You would think by now, on tour in prestigious Queanbeyan (Australia), Garry Elizabeth Starr could not still be the “disgraced actor” who “has decided that the performing arts are dying and he is just the man to save them” after such a history of being a WINNER – and having just flashed his Greece Lightning at this year’s even more prestigious Melbourne Comedy Festival, where he performed “all of Greek mythology in order to save his Hellenic homeland from economic ruin” – also a WINNER Best in Fest 2022 Gothenburg Fringe.

But believing “theatre is dying” and having struggled for much of his life to stick at anything” (except slapstick, as he demonstrated with five audience members tonight), “Garry is our only hope”.  He succeeds in brilliantly saving at least 13 kinds of theatre from themselves, making them all the butt of uproarious laughter – very much in the literal sense.  I suggest, though, that he should not endeavour to tour Uganda right now.

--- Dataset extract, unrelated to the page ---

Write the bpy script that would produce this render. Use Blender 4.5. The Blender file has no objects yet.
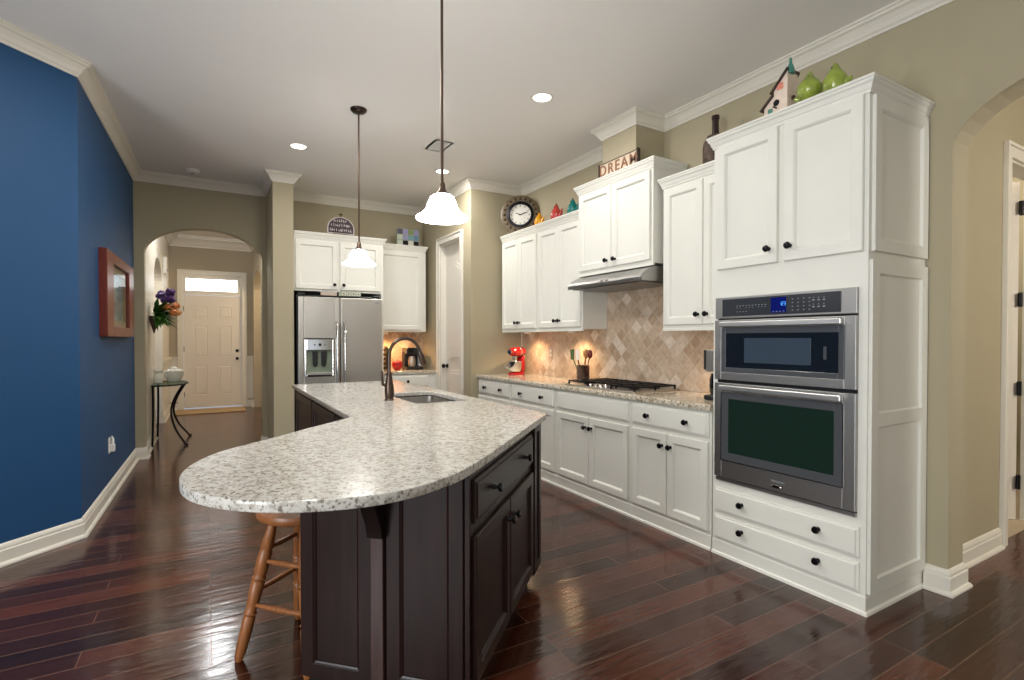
import bpy, bmesh, math, random
from mathutils import Vector, Matrix

random.seed(7)
PI = math.pi
SC = bpy.context.scene
COL = SC.collection

# ---------------------------------------------------------------- camera
YAW = math.atan(305 / 520)
cam_d = bpy.data.cameras.new('camera')
cam_d.sensor_width = 36
cam_d.lens = 520 / 1024 * 36
cam_d.shift_x = -0.0016
cam_d.shift_y = 0.0056
cam_d.clip_start = 0.05
cam = bpy.data.objects.new('camera', cam_d)
cam.location = (0, 0, 1.4)
cam.rotation_euler = (PI / 2 - math.radians(0.75), 0, -YAW)
COL.objects.link(cam)
SC.camera = cam

# ---------------------------------------------------------------- view, world, large lights
SC.view_settings.view_transform = 'Standard'
SC.view_settings.look = 'None'
SC.view_settings.exposure = 0.1
SC.view_settings.gamma = 1.0
SC.view_settings.use_curve_mapping = False
wd = bpy.data.worlds.new('world')
SC.world = wd
wd.use_nodes = True
wd.node_tree.nodes['Background'].inputs[0].default_value = (0.80, 0.89, 1.0, 1)
wd.node_tree.nodes['Background'].inputs[1].default_value = 0.9


def lamp(name, kind, loc, energy, color=(1, 1, 1), rot=(0, 0, 0), **kw):
    d = bpy.data.lights.new(name, kind)
    d.energy = energy
    d.color = color
    for k, v in kw.items():
        setattr(d, k, v)
    o = bpy.data.objects.new(name, d)
    o.location = loc
    o.rotation_euler = rot
    COL.objects.link(o)
    return o


DAY = (0.93, 0.97, 1.0)
H = 3.33            # ceiling height
# daylight through the windows behind the camera (three in the rear wall, two in the left wall)
REAR_WIN = [(-2.4, 1.5), (-0.1, 1.5), (2.2, 1.5)]
for cx, w in REAR_WIN:
    lamp('window_daylight', 'AREA', (cx, -3.35, 1.55), 1.5, DAY, (PI / 2 + .75, 0, 0), shape='RECTANGLE', size=w, size_y=2.3)
for cy, en in ((-1.9, 40), (0.4, 160)):
    lamp('window_daylight', 'AREA', (-3.45, cy, 1.55), en, DAY, (PI / 2 + .55, 0, -PI / 2), shape='RECTANGLE', size=1.5, size_y=2.3)


# ---------------------------------------------------------------- materials
def lin(c):
    return tuple(((x / 255) / 12.92 if x / 255 <= 0.04045 else ((x / 255 + 0.055) / 1.055) ** 2.4) for x in c) + (1,)


MATS = {}


def mat(name, rgb=(200, 200, 200), rough=0.5, metal=0.0, emit=None, estr=0.0, noise=0.0, nscale=8.0,
        bump=0.0, bscale=60.0, stretch=None, coat=0.0, trans=0.0, spec=None):
    m = bpy.data.materials.new(name)
    m.use_nodes = True
    nt = m.node_tree
    b = nt.nodes['Principled BSDF']
    b.inputs['Base Color'].default_value = lin(rgb)
    b.inputs['Roughness'].default_value = rough
    b.inputs['Metallic'].default_value = metal
    if spec is not None:
        b.inputs['Specular IOR Level'].default_value = spec
    if coat:
        b.inputs['Coat Weight'].default_value = coat
        b.inputs['Coat Roughness'].default_value = 0.1
    if trans:
        b.inputs['Transmission Weight'].default_value = trans
    if emit:
        b.inputs['Emission Color'].default_value = lin(emit)
        b.inputs['Emission Strength'].default_value = estr
    if noise or bump:
        tc = nt.nodes.new('ShaderNodeTexCoord')
        mp = nt.nodes.new('ShaderNodeMapping')
        nt.links.new(tc.outputs['Object'], mp.inputs[0])
        if stretch:
            mp.inputs['Scale'].default_value = stretch
        if noise:
            n = nt.nodes.new('ShaderNodeTexNoise')
            n.inputs['Scale'].default_value = nscale
            n.inputs['Detail'].default_value = 5
            nt.links.new(mp.outputs[0], n.inputs[0])
            r = nt.nodes.new('ShaderNodeValToRGB')
            c = lin(rgb)
            r.color_ramp.elements[0].position = 0.3
            r.color_ramp.elements[1].position = 0.7
            r.color_ramp.elements[0].color = tuple(x * (1 - noise) for x in c[:3]) + (1,)
            r.color_ramp.elements[1].color = tuple(min(1, x * (1 + noise)) for x in c[:3]) + (1,)
            nt.links.new(n.outputs[0], r.inputs[0])
            nt.links.new(r.outputs[0], b.inputs['Base Color'])
        if bump:
            n2 = nt.nodes.new('ShaderNodeTexNoise')
            n2.inputs['Scale'].default_value = bscale
            n2.inputs['Detail'].default_value = 3
            nt.links.new(mp.outputs[0], n2.inputs[0])
            bp = nt.nodes.new('ShaderNodeBump')
            bp.inputs['Strength'].default_value = bump
            bp.inputs['Distance'].default_value = 0.01
            nt.links.new(n2.outputs[0], bp.inputs['Height'])
            nt.links.new(bp.outputs[0], b.inputs['Normal'])
    MATS[name] = m
    return m


mat('cabinet_white', (224, 222, 212), 0.42, noise=0.015, nscale=3)
mat('trim_white', (222, 216, 203), 0.4, noise=0.015, nscale=3)
mat('wall_tan', (169, 158, 131), 0.75, noise=0.03, nscale=1.5, bump=0.05, bscale=220)
mat("wall_foyer_tan", (172, 160, 138), 0.75, noise=0.03, nscale=1.5, bump=0.05, bscale=220)
mat('wall_blue', (38, 76, 116), 0.5, spec=0.2, noise=0.03, nscale=1.5, bump=0.05, bscale=200)
mat('ceiling_paint', (232, 229, 224), 0.8, noise=0.012, nscale=1.0, bump=0.05, bscale=160)
mat('ceiling_foyer', (226, 219, 206), 0.8, noise=0.012, nscale=1.0)
mat('steel', (186, 182, 175), 0.36, 1.0, bump=0.12, bscale=40, stretch=(1, 1, 60))
mat('steel_oven', (166, 164, 161), 0.42, 1.0, bump=0.08, bscale=40, stretch=(1, 1, 60))
mat('steel_dark', (120, 120, 120), 0.3, 1.0, bump=0.05, bscale=40, stretch=(1, 1, 60))
mat('satin_bar', (214, 212, 208), 0.38, 1.0)
mat('chrome', (215, 213, 210), 0.12, 1.0)
mat('bronze', (58, 47, 41), 0.3, 0.85)
mat('faucet_bronze', (90, 75, 66), 0.28, 0.9)
mat('rod_bronze', (92, 74, 62), 0.34, 0.8)
mat('knob_black', (26, 25, 29), 0.25, 0.6)
mat('iron', (30, 30, 34), 0.4, 0.7)
mat('black_plastic', (22, 22, 24), 0.35)
mat('black_gloss', (10, 11, 13), 0.06, coat=0.4)
mat('oven_panel', (52, 54, 57), 0.22)
mat('oven_frame', (74, 76, 79), 0.2)
mat('oven_window', (26, 44, 37), 0.12)
mat('microwave_window', (20, 24, 30), 0.12)
mat('microwave_screen', (54, 66, 80), 0.25)
mat('legend', (136, 138, 142), 0.5)
mat('display_blue', (6, 8, 40), 0.1, emit=(20, 30, 150), estr=0.3)
mat('display_digit', (90, 170, 255), 0.2, emit=(60, 150, 255), estr=0.8)
mat('espresso', (36, 20, 17), 0.34, noise=0.35, nscale=7, stretch=(5, 5, 0.5), spec=0.3)
mat('espresso_light', (62, 42, 37), 0.28, noise=0.25, nscale=7, stretch=(5, 5, 0.5))
mat('espresso_dark', (22, 14, 13), 0.3)
mat('oak_stool', (150, 94, 52), 0.36, noise=0.25, nscale=12, stretch=(6, 6, 0.7))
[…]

To write a series of spoilers about how Garry Starr treats genres like Romantic Comedy, the latest European minimalist theatre focussing on the emotions by stripping out the dialogue or, say, the Australian penchant for physical theatre, would be unethical in a review, since it is the element of the unexpected that makes the show work so well.  And, in any case, his extensive employment of members of the audience relies on the real actor behind the character having improvisation skills extraordinaire – as Warren-Smith has to the umpth degree.

His disciplined skills as a performer showed particularly in the segment on Japanese Noh and Butoh.  His satire of the Butoh Body on the Edge of Crisis (see the trailer at www.imdb.com/title/tt1826625/?ref_=vp_vi_tt_p  of the Michael Blackwood 1990 production) required the very skills he makes fun of; just as true as for his Cirque du Nouveau sequence.

However much a continuing failure Garry Starr is, is the measure of the continuing and I suspect developing success Damien Warren-Smith is.

The trip all the way to Queanbeyan was well worth it – especially for the Royal Hotel special offer of a free glass of house beer or wine with dinner before the show.  No joke!